What is a Picture Window?
Picture windows are large, non-operating windows often found in family rooms and other shared living spaces. They are specifically designed to take advantage of beautiful views and pull in as much natural light as possible. Picture windows can be built in most any size or shape and can be mulled (connected) together with operating windows.
Take Advantage of the Best Views
Installing a picture window is the ideal way to capture a scenic view or expansive landscape just like a picture frame can capture and define a beautiful painting. If your home is located in an urban area, your scenery might consist of a captivating cityscape or inspiring skyline. If your home is surrounded by nature, a picture window is a great opportunity to highlight your ever-changing nature views. And while most often found in shared spaces, don’t discount the idea of installing picture windows in offices, bedrooms, and even large bathrooms.
Minimize the Unsightly
Not every home can be perched up on the side of a mountain, tucked away in a tranquil forest nook, or surrounded by bucolic countryside, but that doesn’t mean you can’t install a picture window to open up a room and take advantage of the health benefits associated with natural light.
Baron Gibson, a principal at the Gibson Taylor Thompson architectural firm, explained one of his firm’s strategies, “When trying to mitigate less-than-ideal views, pushing windows higher up on a wall can help. Pulling that glazing moment above the eyeline, where you might be looking up and over something outside while still getting a view and the benefit of natural light, is a viable option.”
Maintain Privacy
Picture windows are not just for living rooms. More private rooms can also benefit from a well-placed picture window. While one obvious advantage is that it allows an occupant a view of the outdoors, the flip side is that a curious neighbor or passerby can see inside the home.
“Natural light is desirable in most every room, but in some spaces, privacy is a necessity,” Gibson said. “When choosing a glazing plan for bedrooms and large bathrooms, and even garages, you can always consider using tinted glass, frosted glass, or glass with an obscuring texture like rain or reed glass.”

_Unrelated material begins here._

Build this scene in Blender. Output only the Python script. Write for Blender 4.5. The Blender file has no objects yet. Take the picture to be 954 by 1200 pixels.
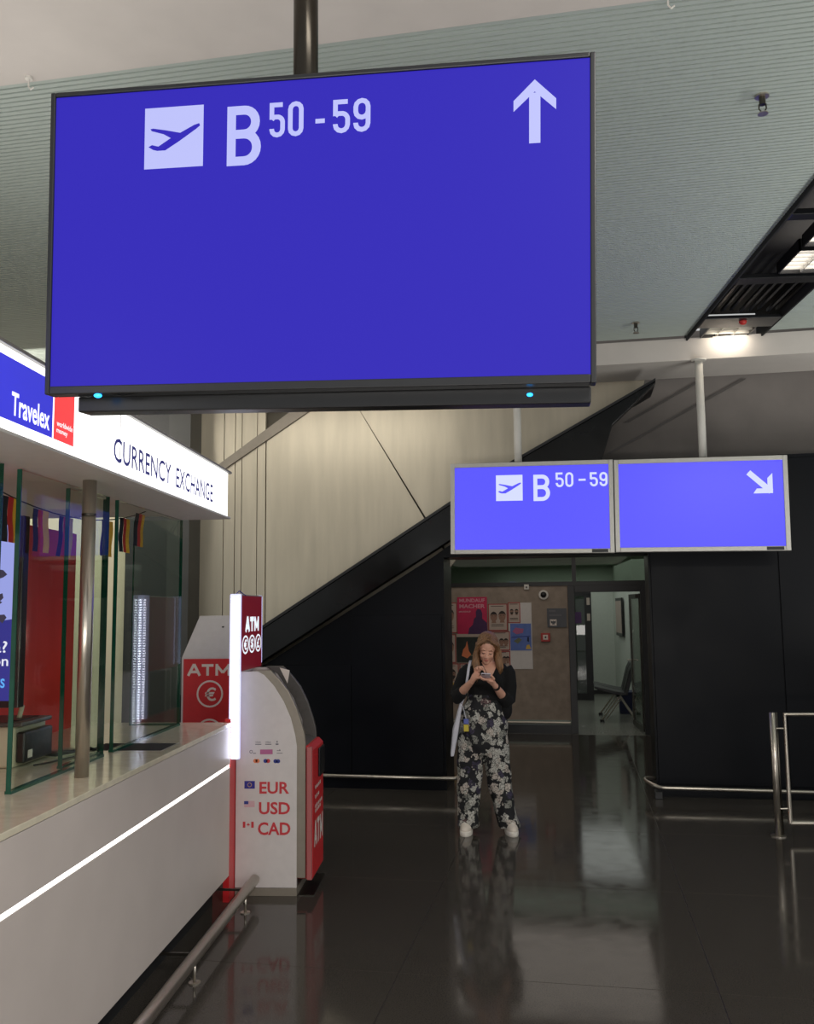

Think about How a Space Will Get Used
At the very beginning of the design stages, it’s crucial to envision exactly how any given room will be used. You need to think about which parts of a room will benefit from harnessing the most light, how that light will affect TV and computer screens, and how the furnishings and traffic will interact with the size and location of the window. It might be best to have the bottom of a picture window located just above the height of a sofa, or a full wall of glass might be the perfect complement to the way you plan to interact with the space.
Both Interior and Exterior Need to Work Together
In addition to envisioning how a room might be used, you need to reconcile that plan with the aesthetics of the exterior.
“The exterior of a home can’t be neglected. It’s all about scale and proportion, for both the interior and exterior,” Gibson said. “If you spend all your energy focusing on a functional interior plan, the aesthetic results on the exterior, if that hasn’t been thought about simultaneously, will not be desirable.”
Make Smaller Spaces Feel Larger
Another advantage of picture windows is that they can change the impression of the size of space, especially if their placement is well thought out.
“We try to think about glazing as experiential,” Gibson said. “Take expansion and contraction for example. When you first enter a home, you might get a sensation of contraction, and when you walk through to the back of the home and meet a whole wall of glazing which pulls the view of the landscape indoors, it can make a space feel three times larger than it is.”
Using Glass as a Transition
You’ve probably seen a home addition that just doesn’t look quite right, even when similar materials were used on both the new and existing buildings. And it’s likely that you’ve seen an addition designed in a dissimilar visual vernacular that seems to flow naturally with the primary structure.
“We sometimes use large picture windows as a transition when trying to tie in an addition to the original building, especially when adding on to a historic building,” Gibson said. If we are adding a clapboard sided structure to an existing brick façade, placing glass between the two can ease the transition and make the connection feel more seamless.”